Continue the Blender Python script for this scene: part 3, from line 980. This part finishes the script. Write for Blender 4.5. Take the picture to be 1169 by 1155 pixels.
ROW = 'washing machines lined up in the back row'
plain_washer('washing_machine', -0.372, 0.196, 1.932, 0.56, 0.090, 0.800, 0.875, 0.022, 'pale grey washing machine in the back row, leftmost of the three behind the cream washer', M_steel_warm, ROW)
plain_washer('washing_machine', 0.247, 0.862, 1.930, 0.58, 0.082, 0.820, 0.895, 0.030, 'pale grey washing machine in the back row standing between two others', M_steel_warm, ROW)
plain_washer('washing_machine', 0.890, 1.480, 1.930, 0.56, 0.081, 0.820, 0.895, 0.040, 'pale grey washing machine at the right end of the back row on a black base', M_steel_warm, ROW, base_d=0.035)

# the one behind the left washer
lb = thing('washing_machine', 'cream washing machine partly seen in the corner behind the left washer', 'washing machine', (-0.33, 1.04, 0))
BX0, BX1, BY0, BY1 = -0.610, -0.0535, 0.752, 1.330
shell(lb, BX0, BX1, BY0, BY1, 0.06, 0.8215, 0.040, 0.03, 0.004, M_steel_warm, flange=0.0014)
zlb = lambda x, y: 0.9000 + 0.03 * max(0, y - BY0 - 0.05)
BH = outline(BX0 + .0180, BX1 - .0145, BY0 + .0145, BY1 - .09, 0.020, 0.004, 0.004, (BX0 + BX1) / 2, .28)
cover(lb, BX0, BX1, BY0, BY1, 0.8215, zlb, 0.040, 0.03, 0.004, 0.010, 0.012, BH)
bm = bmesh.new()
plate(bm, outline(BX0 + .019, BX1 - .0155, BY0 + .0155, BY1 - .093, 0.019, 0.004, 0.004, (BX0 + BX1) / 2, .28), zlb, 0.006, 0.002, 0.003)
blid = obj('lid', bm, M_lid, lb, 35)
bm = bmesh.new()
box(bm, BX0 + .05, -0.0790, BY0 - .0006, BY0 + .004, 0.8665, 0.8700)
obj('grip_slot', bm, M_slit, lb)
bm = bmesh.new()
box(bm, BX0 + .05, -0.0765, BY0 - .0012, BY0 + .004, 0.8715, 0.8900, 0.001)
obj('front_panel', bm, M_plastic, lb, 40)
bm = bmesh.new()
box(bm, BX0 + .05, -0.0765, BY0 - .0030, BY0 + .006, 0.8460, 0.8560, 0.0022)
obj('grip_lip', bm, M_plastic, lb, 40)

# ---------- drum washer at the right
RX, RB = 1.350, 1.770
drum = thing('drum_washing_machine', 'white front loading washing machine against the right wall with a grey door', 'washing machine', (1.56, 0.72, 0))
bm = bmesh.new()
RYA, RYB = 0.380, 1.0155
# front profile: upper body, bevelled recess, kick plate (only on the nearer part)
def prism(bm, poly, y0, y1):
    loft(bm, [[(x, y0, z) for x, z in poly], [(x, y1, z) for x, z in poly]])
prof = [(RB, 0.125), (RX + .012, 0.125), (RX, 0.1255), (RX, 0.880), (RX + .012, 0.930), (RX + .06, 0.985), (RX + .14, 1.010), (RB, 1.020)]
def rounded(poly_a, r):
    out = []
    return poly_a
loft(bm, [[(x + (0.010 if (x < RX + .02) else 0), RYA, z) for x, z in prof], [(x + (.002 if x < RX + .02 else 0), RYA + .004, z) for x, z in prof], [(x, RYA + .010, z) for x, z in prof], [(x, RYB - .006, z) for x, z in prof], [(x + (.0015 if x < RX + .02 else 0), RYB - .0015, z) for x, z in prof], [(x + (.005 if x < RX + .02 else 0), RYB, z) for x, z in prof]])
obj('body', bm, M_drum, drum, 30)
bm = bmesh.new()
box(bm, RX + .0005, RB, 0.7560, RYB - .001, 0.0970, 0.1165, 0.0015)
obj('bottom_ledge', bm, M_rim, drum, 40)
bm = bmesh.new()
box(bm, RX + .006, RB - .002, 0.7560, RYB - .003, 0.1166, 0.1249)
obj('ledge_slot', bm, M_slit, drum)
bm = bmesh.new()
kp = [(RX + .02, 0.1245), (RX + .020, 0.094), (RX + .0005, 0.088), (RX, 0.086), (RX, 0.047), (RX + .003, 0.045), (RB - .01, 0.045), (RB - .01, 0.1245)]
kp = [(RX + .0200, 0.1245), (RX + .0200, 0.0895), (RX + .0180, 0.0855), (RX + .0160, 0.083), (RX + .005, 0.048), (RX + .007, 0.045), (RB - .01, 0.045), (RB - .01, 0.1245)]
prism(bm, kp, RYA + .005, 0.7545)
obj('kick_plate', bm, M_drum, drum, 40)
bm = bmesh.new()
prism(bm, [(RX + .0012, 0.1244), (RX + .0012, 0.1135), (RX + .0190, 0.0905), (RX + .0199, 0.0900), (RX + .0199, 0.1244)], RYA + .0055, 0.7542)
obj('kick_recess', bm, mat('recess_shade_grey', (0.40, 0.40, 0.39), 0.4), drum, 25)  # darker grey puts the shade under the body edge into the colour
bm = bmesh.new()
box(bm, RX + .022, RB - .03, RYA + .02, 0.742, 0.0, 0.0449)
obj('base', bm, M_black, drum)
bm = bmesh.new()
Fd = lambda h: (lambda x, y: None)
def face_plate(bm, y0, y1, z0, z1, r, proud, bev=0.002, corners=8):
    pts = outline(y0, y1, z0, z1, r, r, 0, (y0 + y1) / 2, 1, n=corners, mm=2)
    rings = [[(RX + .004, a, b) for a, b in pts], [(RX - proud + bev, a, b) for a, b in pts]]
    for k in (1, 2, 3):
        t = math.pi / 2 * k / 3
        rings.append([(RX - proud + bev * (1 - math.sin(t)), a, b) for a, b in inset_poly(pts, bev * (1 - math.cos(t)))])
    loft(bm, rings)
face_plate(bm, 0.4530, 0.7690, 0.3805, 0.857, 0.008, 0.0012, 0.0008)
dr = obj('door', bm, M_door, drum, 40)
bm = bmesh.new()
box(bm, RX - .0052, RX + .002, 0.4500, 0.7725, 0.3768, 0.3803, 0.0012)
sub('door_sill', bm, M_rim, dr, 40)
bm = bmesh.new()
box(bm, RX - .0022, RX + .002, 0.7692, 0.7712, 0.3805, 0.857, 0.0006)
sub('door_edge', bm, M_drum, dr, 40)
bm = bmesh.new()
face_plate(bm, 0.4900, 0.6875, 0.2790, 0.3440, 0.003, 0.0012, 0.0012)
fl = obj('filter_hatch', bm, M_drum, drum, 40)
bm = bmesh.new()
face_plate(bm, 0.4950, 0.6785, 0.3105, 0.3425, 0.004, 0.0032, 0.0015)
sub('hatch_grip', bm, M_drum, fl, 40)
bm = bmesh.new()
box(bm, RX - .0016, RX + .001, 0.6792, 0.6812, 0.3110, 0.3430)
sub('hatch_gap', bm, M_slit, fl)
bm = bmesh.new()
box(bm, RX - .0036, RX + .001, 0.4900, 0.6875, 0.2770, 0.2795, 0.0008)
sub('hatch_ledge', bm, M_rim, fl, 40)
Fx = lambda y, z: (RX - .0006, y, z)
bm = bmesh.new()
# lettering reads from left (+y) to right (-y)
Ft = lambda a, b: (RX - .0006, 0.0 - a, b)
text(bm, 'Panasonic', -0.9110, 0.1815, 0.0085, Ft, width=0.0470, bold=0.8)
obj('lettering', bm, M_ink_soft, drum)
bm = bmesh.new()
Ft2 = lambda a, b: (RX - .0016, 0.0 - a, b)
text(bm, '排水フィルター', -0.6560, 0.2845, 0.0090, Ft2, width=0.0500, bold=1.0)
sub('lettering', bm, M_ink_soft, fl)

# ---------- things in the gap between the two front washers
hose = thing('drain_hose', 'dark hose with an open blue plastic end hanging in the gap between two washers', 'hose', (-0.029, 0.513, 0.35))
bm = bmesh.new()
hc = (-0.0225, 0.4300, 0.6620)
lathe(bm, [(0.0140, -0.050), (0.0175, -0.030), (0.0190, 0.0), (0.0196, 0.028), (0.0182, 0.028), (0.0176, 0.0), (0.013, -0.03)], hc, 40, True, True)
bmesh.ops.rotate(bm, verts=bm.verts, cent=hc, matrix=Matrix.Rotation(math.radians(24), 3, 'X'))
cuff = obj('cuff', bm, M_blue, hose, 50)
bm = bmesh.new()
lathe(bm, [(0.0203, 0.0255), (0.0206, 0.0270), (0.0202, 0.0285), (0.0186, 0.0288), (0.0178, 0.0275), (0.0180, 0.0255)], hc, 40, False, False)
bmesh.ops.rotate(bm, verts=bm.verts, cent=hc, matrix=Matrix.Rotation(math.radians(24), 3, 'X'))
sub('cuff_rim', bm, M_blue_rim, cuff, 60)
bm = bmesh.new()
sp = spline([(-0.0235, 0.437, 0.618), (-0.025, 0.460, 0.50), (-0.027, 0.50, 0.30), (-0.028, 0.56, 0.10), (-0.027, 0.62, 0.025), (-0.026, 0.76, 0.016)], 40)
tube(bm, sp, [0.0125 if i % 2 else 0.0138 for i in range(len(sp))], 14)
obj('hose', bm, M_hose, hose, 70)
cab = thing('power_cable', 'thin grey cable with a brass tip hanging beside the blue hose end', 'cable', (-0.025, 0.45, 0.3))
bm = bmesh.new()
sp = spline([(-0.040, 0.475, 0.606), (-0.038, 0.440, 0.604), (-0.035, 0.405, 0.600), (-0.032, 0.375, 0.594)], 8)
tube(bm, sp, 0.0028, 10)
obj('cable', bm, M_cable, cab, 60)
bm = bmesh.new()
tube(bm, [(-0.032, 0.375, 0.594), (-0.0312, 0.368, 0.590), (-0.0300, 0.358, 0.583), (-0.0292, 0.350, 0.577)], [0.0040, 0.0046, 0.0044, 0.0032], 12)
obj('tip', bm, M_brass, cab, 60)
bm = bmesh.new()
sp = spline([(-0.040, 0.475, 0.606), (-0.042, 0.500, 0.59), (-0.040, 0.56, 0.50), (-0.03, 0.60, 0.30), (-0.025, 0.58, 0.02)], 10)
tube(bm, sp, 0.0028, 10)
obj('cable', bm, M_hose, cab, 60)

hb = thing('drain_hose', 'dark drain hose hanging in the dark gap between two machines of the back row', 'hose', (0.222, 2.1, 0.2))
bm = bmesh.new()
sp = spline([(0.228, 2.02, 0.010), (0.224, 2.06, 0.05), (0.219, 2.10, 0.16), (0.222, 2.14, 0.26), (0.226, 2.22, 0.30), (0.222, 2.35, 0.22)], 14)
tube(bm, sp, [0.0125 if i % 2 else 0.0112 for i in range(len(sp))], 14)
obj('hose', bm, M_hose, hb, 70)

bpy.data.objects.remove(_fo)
━━━━━━━━━━━━━━━━━━━━
Reproduce, please, the lines of the material from its first line down to the line containing "M_steel_warm, ROW, base_d=0.035)", keeping both ends and nothing beyond them.

* _The reply_
Continue the Blender Python script for this scene: part 3, from line 980. This part finishes the script. Write for Blender 4.5. Take the picture to be 1169 by 1155 pixels.
ROW = 'washing machines lined up in the back row'
plain_washer('washing_machine', -0.372, 0.196, 1.932, 0.56, 0.090, 0.800, 0.875, 0.022, 'pale grey washing machine in the back row, leftmost of the three behind the cream washer', M_steel_warm, ROW)
plain_washer('washing_machine', 0.247, 0.862, 1.930, 0.58, 0.082, 0.820, 0.895, 0.030, 'pale grey washing machine in the back row standing between two others', M_steel_warm, ROW)
plain_washer('washing_machine', 0.890, 1.480, 1.930, 0.56, 0.081, 0.820, 0.895, 0.040, 'pale grey washing machine at the right end of the back row on a black base', M_steel_warm, ROW, base_d=0.035)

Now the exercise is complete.